Wednesday, July 15, 2015

Priestesses in the Church revisited

So, a good while back I did a little series of three posts on C. S. Lewis's worst essays, the point being that it can be revealing to look at failed works, the worst a really good writer  has to offer (cf. TIMON OF ATHENS or YOU KNOW MY NAME, LOOK UP THE NUMBER). And I argued that the worst of the worst was a little piece of his called "Priestesses in the Church",* explaining why he was against women's ordination.

There Lewis essentially came down to 'if it makes me uncomfortable, it must be wrong' as his ultimate justification for banning women from the priesthood, with 'it's against tradition' as his runner-up.

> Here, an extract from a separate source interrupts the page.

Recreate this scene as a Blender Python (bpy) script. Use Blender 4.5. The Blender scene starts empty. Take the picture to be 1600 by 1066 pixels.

These seem wholly inadequate for something of so great moment; hence my judging his piece such a failure.  So it was interesting to discover that he briefly revisits** the issue in his explication of Charles Williams' Arthurian poems, WILLIAMS AND THE ARTHURIAD, but here his reason is completely different: woman can't be priests because they have periods.

Here's what Williams' says in his poem "Taliessin in the Rose-Garden" (THE REGION OF THE SUMMER STARS, page 27)

       Well are women warned from serving the altar
       who, by the nature of their creature, from Caucasia to Carbonek,
       share with the Sacrifice the victimization of blood.

Lewis's comment on this is, in part, as follows

The menstrual flow in women presents certain problems 
on the scientific level . . . Wms sees it as a 'covenant in the flesh'. 
By it all women naturally share in the great sacrifice. That, indeed, 
is why they are excluded from the priesthood; excluded from the office
 because they thus share mystically in the role of the Victim
(ARTHURIAN TORSO p. 150; emphasis mine).

The reasoning behind this is fairly murky, but has something to do with Williams' linking menstrual blood with the blood in the chalice during communion/mass, which would then involve hypothetical woman priest as taking two roles in the same ceremony. I think. Or something along that line.

I'm curious why, if Lewis believed this, he didn't use this argument in his 1948 article. Maybe he felt he  could address such a topic in a scholarly book but not in a magazine article.

Personally, I think it all comes to "Lewis thinks girls got cooties".

Which is not the most compelling of arguments, then or now.

today's song: "LETTING GO" (McCartney, live version)

**actually, it turns out to be the other way around: the article was written in 1948, while Lewis's contributions to the book, although not published until 1948, dates from 1946.

1 comment:

Katherine Langrish said...

This made me laugh! This has to be one of the daftest things Lewis and Williams ever came up with! Talk about hypothesising with no sufficient database! Cooties indeed.